DATA PROVIDED:

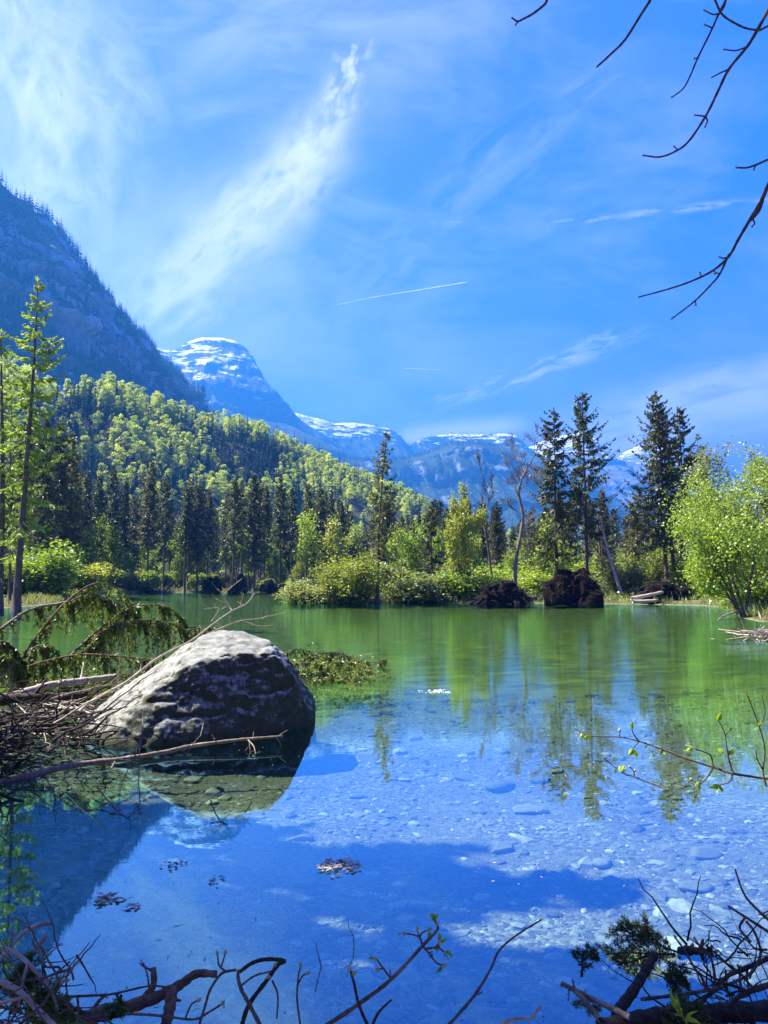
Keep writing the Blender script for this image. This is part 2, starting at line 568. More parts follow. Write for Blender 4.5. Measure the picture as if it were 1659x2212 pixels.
# ------------------------------------------------------------------ water
def f_water(n):
    p = n.pos()
    X, Y, Z = n.sep(p)
    dist = n.m('SQRT', n.m('ADD', n.m('MULTIPLY', X, X), n.m('MULTIPLY', Y, Y)))
    far = n.mr(n.m('ADD', dist, n.m('MULTIPLY', n.m('SUBTRACT', n.noise(n.scale(p, (0.5, 1.0, 1)), 0.16, 3, 0.5), 0.5), 14.0)), 7.0, 24.0)
    wob = n.m('ADD', n.m('MULTIPLY', far, 1.0), 0.05)
    r1 = n.noise(n.scale(p, (1.0, 1.5, 1)), 2.6, 3, 0.55, 0.3)
    r2 = n.noise(n.scale(p, (0.8, 2.2, 1)), 9.0, 2, 0.5, 0.2)
    h = n.m('ADD', n.m('MULTIPLY', r1, 0.0042), n.m('MULTIPLY', r2, 0.0016))
    h = n.m('MULTIPLY', h, wob)
    nb = n.n('ShaderNodeBump', {'Height': h, 'Strength': 1.0, 'Distance': 1.0}).outputs[0]
    fac = n.n('ShaderNodeLayerWeight', {'Blend': 0.5}).outputs['Facing']
    refl = n.ramp(fac, [(0.0, 0.06), (0.4, 0.18), (0.6, 0.34), (0.72, 0.52), (0.85, 0.69), (0.985, 0.90)])
    tr = n.n('ShaderNodeBsdfTransparent', {'Color': (0.70, 0.85, 0.70)}).outputs[0]
    gl = n.n('ShaderNodeBsdfGlossy', {'Color': (0.40, 0.80, 1.0), 'Roughness': 0.0, 'Normal': nb}).outputs[0]
    return n.n('ShaderNodeMixShader', {0: refl, 1: tr, 2: gl}).outputs[0]


M['water'] = mat('clear_pond_water', f_water)
mb = MB()
wx = np.array([-140, -60, -20, 0, 20, 60, 140.0]); wy = np.array([1.5, 12, 30, 60, 110, 210.0])
WX, WY = np.meshgrid(wx, wy)
mb.add(np.stack([WX, WY, np.zeros_like(WX)], -1).reshape(-1, 3), grid_faces(len(wy), len(wx)))
mb.build('pond_water', M['water'], None, kind='structure')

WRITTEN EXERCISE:
Without the pictures, copy the material exactly as given.

RESULT FOR THIS EXERCISE:
Keep writing the Blender script for this image. This is part 2, starting at line 568. More parts follow. Write for Blender 4.5. Measure the picture as if it were 1659x2212 pixels.
# ------------------------------------------------------------------ water
def f_water(n):
    p = n.pos()
    X, Y, Z = n.sep(p)
    dist = n.m('SQRT', n.m('ADD', n.m('MULTIPLY', X, X), n.m('MULTIPLY', Y, Y)))
    far = n.mr(n.m('ADD', dist, n.m('MULTIPLY', n.m('SUBTRACT', n.noise(n.scale(p, (0.5, 1.0, 1)), 0.16, 3, 0.5), 0.5), 14.0)), 7.0, 24.0)
    wob = n.m('ADD', n.m('MULTIPLY', far, 1.0), 0.05)
    r1 = n.noise(n.scale(p, (1.0, 1.5, 1)), 2.6, 3, 0.55, 0.3)
    r2 = n.noise(n.scale(p, (0.8, 2.2, 1)), 9.0, 2, 0.5, 0.2)
    h = n.m('ADD', n.m('MULTIPLY', r1, 0.0042), n.m('MULTIPLY', r2, 0.0016))
    h = n.m('MULTIPLY', h, wob)
    nb = n.n('ShaderNodeBump', {'Height': h, 'Strength': 1.0, 'Distance': 1.0}).outputs[0]
    fac = n.n('ShaderNodeLayerWeight', {'Blend': 0.5}).outputs['Facing']
    refl = n.ramp(fac, [(0.0, 0.06), (0.4, 0.18), (0.6, 0.34), (0.72, 0.52), (0.85, 0.69), (0.985, 0.90)])
    tr = n.n('ShaderNodeBsdfTransparent', {'Color': (0.70, 0.85, 0.70)}).outputs[0]
    gl = n.n('ShaderNodeBsdfGlossy', {'Color': (0.40, 0.80, 1.0), 'Roughness': 0.0, 'Normal': nb}).outputs[0]
    return n.n('ShaderNodeMixShader', {0: refl, 1: tr, 2: gl}).outputs[0]


M['water'] = mat('clear_pond_water', f_water)
mb = MB()
wx = np.array([-140, -60, -20, 0, 20, 60, 140.0]); wy = np.array([1.5, 12, 30, 60, 110, 210.0])
WX, WY = np.meshgrid(wx, wy)
mb.add(np.stack([WX, WY, np.zeros_like(WX)], -1).reshape(-1, 3), grid_faces(len(wy), len(wx)))
mb.build('pond_water', M['water'], None, kind='structure')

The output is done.